TASK DESCRIPTION:
Leave out the pictures and repeat the data exactly.

GIVEN DATA:
******
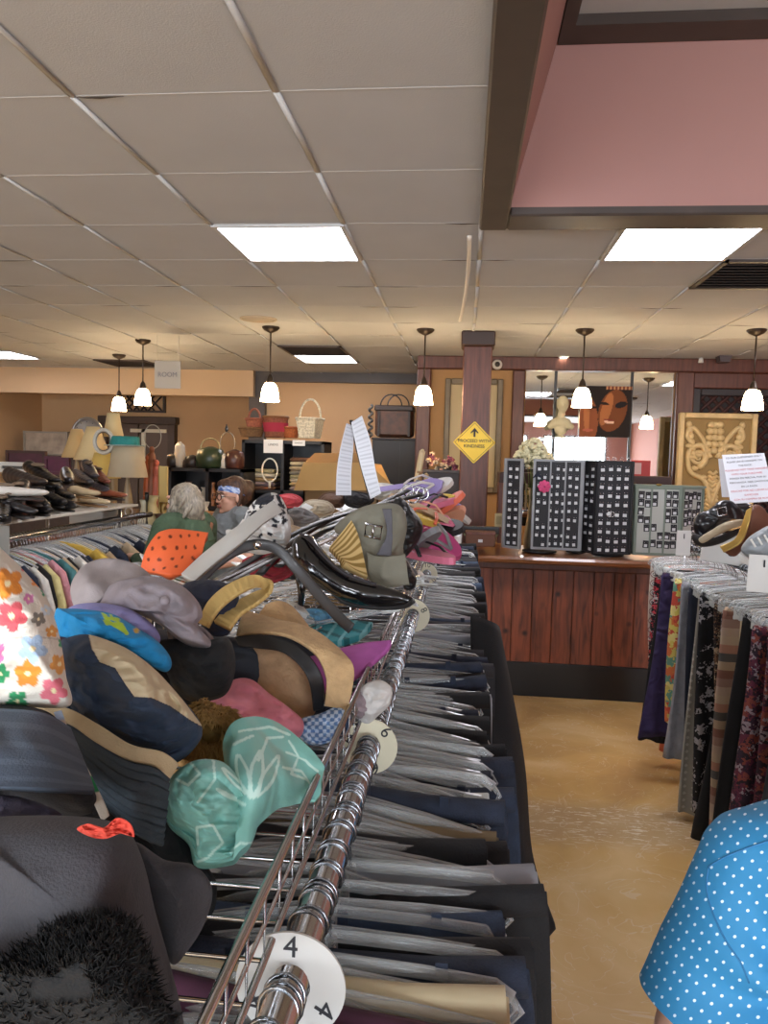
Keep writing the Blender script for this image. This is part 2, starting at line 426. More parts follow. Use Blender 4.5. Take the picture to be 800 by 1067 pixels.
# floor: sealed mottled concrete
def floor_mat():
    m, t, b = newmat('sealed_concrete'); tc = N(t, 'ShaderNodeTexCoord')
    n1 = N(t, 'ShaderNodeTexNoise'); n1.inputs['Scale'].default_value = 1.6; n1.inputs['Detail'].default_value = 8; n1.inputs['Distortion'].default_value = 1.2
    t.links.new(tc.outputs['Object'], n1.inputs['Vector'])
    r = N(t, 'ShaderNodeValToRGB'); e = r.color_ramp.elements
    e[0].position = .25; e[0].color = (*hx('#a58051'), 1); e[1].position = .78; e[1].color = (*hx('#d8ba8a'), 1)
    q = e.new(.5); q.color = (*hx('#c29c60'), 1); q = e.new(.62); q.color = (*hx('#cbaa76'), 1)
    t.links.new(n1.outputs['Fac'], r.inputs[0])
    # worn pale scratches in one band where the slab was patched
    sp = N(t, 'ShaderNodeSeparateXYZ'); t.links.new(tc.outputs['Object'], sp.inputs[0])
    mp = N(t, 'ShaderNodeMapping'); mp.inputs['Scale'].default_value = (5, 26, 1); t.links.new(tc.outputs['Object'], mp.inputs[0])
    n2 = N(t, 'ShaderNodeTexNoise'); n2.inputs['Scale'].default_value = 2.2; n2.inputs['Detail'].default_value = 6; n2.inputs['Distortion'].default_value = 1.5
    t.links.new(mp.outputs[0], n2.inputs['Vector'])
    g = N(t, 'ShaderNodeMath', operation='GREATER_THAN'); g.inputs[1].default_value = .6; t.links.new(n2.outputs['Fac'], g.inputs[0])
    yoff = 3.45-(YB+YF)/2
    sb = N(t, 'ShaderNodeMath', operation='SUBTRACT'); sb.inputs[1].default_value = yoff; t.links.new(sp.outputs[1], sb.inputs[0])
    ab = N(t, 'ShaderNodeMath', operation='ABSOLUTE'); t.links.new(sb.outputs[0], ab.inputs[0])
    mr = N(t, 'ShaderNodeMapRange'); mr.inputs[1].default_value = .12; mr.inputs[2].default_value = .26; mr.inputs[3].default_value = 1; mr.inputs[4].default_value = 0
    t.links.new(ab.outputs[0], mr.inputs[0])
    n3 = N(t, 'ShaderNodeTexNoise'); n3.inputs['Scale'].default_value = 3; n3.inputs['Distortion'].default_value = 3; t.links.new(tc.outputs['Object'], n3.inputs['Vector'])
    g3 = N(t, 'ShaderNodeMath', operation='COMPARE'); g3.inputs[1].default_value = .5; g3.inputs[2].default_value = .007; t.links.new(n3.outputs['Fac'], g3.inputs[0])
    g4 = N(t, 'ShaderNodeMath', operation='MULTIPLY'); g4.inputs[1].default_value = .35; t.links.new(g3.outputs[0], g4.inputs[0])
    mu = N(t, 'ShaderNodeMath', operation='MULTIPLY'); t.links.new(g.outputs[0], mu.inputs[0]); t.links.new(mr.outputs[0], mu.inputs[1])
    mx0 = N(t, 'ShaderNodeMath', operation='MULTIPLY'); mx0.inputs[1].default_value = .45; t.links.new(mr.outputs[0], mx0.inputs[0])
    c0 = N(t, 'ShaderNodeMix', data_type='RGBA'); c0.inputs[7].default_value = (*hx('#a08c72'), 1)
    t.links.new(mx0.outputs[0], c0.inputs[0]); t.links.new(r.outputs[0], c0.inputs[6])
    ad = N(t, 'ShaderNodeMath', operation='MAXIMUM'); t.links.new(mu.outputs[0], ad.inputs[0]); t.links.new(g4.outputs[0], ad.inputs[1])
    c1 = N(t, 'ShaderNodeMix', data_type='RGBA'); c1.inputs[7].default_value = (*hx('#d8cdb8'), 1)
    t.links.new(ad.outputs[0], c1.inputs[0]); t.links.new(c0.outputs[2], c1.inputs[6]); t.links.new(c1.outputs[2], b.inputs['Base Color'])
    b.inputs['Roughness'].default_value = .38
    bp = N(t, 'ShaderNodeBump'); bp.inputs['Strength'].default_value = .25; bp.inputs['Distance'].default_value = .01
    t.links.new(n1.outputs['Fac'], bp.inputs['Height']); t.links.new(bp.outputs[0], b.inputs['Normal'])
    return m
struct('floor', bx((XL, YB, -.05), (XR, YF, 0)), floor_mat())
beige = mat('beige_wall_paint', '#c6a077', .85, var=.04, vscale=2)
tan = mat('tan_wall_paint', '#a88258', .85, var=.04, vscale=2)
struct('wall_left', bx((XL-.1, YB, 0), (XL, YF, CZ)), beige)
struct('wall_right', bx((XR, YB, 0), (XR+.1, YF, CZ)), mat('coral_wall', '#a8766a', .8))
struct('wall_far', bx((XL, YF, 0), (XR, YF+.1, CZ)), beige)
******
EXERCISE OUTPUT:
Keep writing the Blender script for this image. This is part 2, starting at line 426. More parts follow. Use Blender 4.5. Take the picture to be 800 by 1067 pixels.
# floor: sealed mottled concrete
def floor_mat():
    m, t, b = newmat('sealed_concrete'); tc = N(t, 'ShaderNodeTexCoord')
    n1 = N(t, 'ShaderNodeTexNoise'); n1.inputs['Scale'].default_value = 1.6; n1.inputs['Detail'].default_value = 8; n1.inputs['Distortion'].default_value = 1.2
    t.links.new(tc.outputs['Object'], n1.inputs['Vector'])
    r = N(t, 'ShaderNodeValToRGB'); e = r.color_ramp.elements
    e[0].position = .25; e[0].color = (*hx('#a58051'), 1); e[1].position = .78; e[1].color = (*hx('#d8ba8a'), 1)
    q = e.new(.5); q.color = (*hx('#c29c60'), 1); q = e.new(.62); q.color = (*hx('#cbaa76'), 1)
    t.links.new(n1.outputs['Fac'], r.inputs[0])
    # worn pale scratches in one band where the slab was patched
    sp = N(t, 'ShaderNodeSeparateXYZ'); t.links.new(tc.outputs['Object'], sp.inputs[0])
    mp = N(t, 'ShaderNodeMapping'); mp.inputs['Scale'].default_value = (5, 26, 1); t.links.new(tc.outputs['Object'], mp.inputs[0])
    n2 = N(t, 'ShaderNodeTexNoise'); n2.inputs['Scale'].default_value = 2.2; n2.inputs['Detail'].default_value = 6; n2.inputs['Distortion'].default_value = 1.5
    t.links.new(mp.outputs[0], n2.inputs['Vector'])
    g = N(t, 'ShaderNodeMath', operation='GREATER_THAN'); g.inputs[1].default_value = .6; t.links.new(n2.outputs['Fac'], g.inputs[0])
    yoff = 3.45-(YB+YF)/2
    sb = N(t, 'ShaderNodeMath', operation='SUBTRACT'); sb.inputs[1].default_value = yoff; t.links.new(sp.outputs[1], sb.inputs[0])
    ab = N(t, 'ShaderNodeMath', operation='ABSOLUTE'); t.links.new(sb.outputs[0], ab.inputs[0])
    mr = N(t, 'ShaderNodeMapRange'); mr.inputs[1].default_value = .12; mr.inputs[2].default_value = .26; mr.inputs[3].default_value = 1; mr.inputs[4].default_value = 0
    t.links.new(ab.outputs[0], mr.inputs[0])
    n3 = N(t, 'ShaderNodeTexNoise'); n3.inputs['Scale'].default_value = 3; n3.inputs['Distortion'].default_value = 3; t.links.new(tc.outputs['Object'], n3.inputs['Vector'])
    g3 = N(t, 'ShaderNodeMath', operation='COMPARE'); g3.inputs[1].default_value = .5; g3.inputs[2].default_value = .007; t.links.new(n3.outputs['Fac'], g3.inputs[0])
    g4 = N(t, 'ShaderNodeMath', operation='MULTIPLY'); g4.inputs[1].default_value = .35; t.links.new(g3.outputs[0], g4.inputs[0])
    mu = N(t, 'ShaderNodeMath', operation='MULTIPLY'); t.links.new(g.outputs[0], mu.inputs[0]); t.links.new(mr.outputs[0], mu.inputs[1])
    mx0 = N(t, 'ShaderNodeMath', operation='MULTIPLY'); mx0.inputs[1].default_value = .45; t.links.new(mr.outputs[0], mx0.inputs[0])
    c0 = N(t, 'ShaderNodeMix', data_type='RGBA'); c0.inputs[7].default_value = (*hx('#a08c72'), 1)
    t.links.new(mx0.outputs[0], c0.inputs[0]); t.links.new(r.outputs[0], c0.inputs[6])
    ad = N(t, 'ShaderNodeMath', operation='MAXIMUM'); t.links.new(mu.outputs[0], ad.inputs[0]); t.links.new(g4.outputs[0], ad.inputs[1])
    c1 = N(t, 'ShaderNodeMix', data_type='RGBA'); c1.inputs[7].default_value = (*hx('#d8cdb8'), 1)
    t.links.new(ad.outputs[0], c1.inputs[0]); t.links.new(c0.outputs[2], c1.inputs[6]); t.links.new(c1.outputs[2], b.inputs['Base Color'])
    b.inputs['Roughness'].default_value = .38
    bp = N(t, 'ShaderNodeBump'); bp.inputs['Strength'].default_value = .25; bp.inputs['Distance'].default_value = .01
    t.links.new(n1.outputs['Fac'], bp.inputs['Height']); t.links.new(bp.outputs[0], b.inputs['Normal'])
    return m
struct('floor', bx((XL, YB, -.05), (XR, YF, 0)), floor_mat())
beige = mat('beige_wall_paint', '#c6a077', .85, var=.04, vscale=2)
tan = mat('tan_wall_paint', '#a88258', .85, var=.04, vscale=2)
struct('wall_left', bx((XL-.1, YB, 0), (XL, YF, CZ)), beige)
struct('wall_right', bx((XR, YB, 0), (XR+.1, YF, CZ)), mat('coral_wall', '#a8766a', .8))
struct('wall_far', bx((XL, YF, 0), (XR, YF+.1, CZ)), beige)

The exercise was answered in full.